* **REQUIRED TASK**
Return exactly and only these lines: the first of the listing through the one containing "SC = bpy.context.scene; COL = SC.collection".

* **INFORMATION PROVIDED**
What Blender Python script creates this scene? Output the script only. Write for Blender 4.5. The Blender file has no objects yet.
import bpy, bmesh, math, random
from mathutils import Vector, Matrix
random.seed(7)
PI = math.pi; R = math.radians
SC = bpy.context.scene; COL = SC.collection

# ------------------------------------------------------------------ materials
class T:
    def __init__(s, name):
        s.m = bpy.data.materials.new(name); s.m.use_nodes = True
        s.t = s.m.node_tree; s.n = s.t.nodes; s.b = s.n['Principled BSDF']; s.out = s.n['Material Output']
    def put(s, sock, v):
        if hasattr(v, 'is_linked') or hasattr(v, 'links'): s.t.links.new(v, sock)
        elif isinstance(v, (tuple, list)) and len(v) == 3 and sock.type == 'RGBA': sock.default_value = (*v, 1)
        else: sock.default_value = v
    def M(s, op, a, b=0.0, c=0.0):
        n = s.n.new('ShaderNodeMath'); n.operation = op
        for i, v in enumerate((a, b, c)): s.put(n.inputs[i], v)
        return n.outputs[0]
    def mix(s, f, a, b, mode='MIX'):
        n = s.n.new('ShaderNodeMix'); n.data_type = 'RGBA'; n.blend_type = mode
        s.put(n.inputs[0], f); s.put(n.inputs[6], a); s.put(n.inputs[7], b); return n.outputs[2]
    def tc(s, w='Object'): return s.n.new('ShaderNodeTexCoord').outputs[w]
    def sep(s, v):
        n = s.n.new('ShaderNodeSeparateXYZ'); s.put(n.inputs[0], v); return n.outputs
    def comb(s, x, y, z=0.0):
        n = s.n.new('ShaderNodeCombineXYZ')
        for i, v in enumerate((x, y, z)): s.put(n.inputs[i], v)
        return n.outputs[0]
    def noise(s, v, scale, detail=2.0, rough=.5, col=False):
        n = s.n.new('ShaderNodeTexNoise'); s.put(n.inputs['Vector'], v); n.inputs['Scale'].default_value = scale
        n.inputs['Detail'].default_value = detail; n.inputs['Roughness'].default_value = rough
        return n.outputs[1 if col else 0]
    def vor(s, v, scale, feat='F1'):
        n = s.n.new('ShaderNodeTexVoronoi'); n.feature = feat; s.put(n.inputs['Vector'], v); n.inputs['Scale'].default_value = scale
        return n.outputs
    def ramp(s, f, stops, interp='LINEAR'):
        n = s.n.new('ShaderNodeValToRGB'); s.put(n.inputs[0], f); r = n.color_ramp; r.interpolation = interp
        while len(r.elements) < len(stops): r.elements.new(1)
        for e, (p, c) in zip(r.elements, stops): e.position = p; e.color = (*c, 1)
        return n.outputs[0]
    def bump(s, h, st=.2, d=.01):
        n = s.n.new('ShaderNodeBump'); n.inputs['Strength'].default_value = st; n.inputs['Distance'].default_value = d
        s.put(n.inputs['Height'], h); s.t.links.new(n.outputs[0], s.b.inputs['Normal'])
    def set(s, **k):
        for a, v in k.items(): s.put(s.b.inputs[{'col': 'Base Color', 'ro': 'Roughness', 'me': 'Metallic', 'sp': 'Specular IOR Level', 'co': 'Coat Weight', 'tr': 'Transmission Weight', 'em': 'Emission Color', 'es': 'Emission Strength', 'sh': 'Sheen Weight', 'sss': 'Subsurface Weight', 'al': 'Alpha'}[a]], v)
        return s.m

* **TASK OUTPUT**
What Blender Python script creates this scene? Output the script only. Write for Blender 4.5. The Blender file has no objects yet.
import bpy, bmesh, math, random
from mathutils import Vector, Matrix
random.seed(7)
PI = math.pi; R = math.radians
SC = bpy.context.scene; COL = SC.collection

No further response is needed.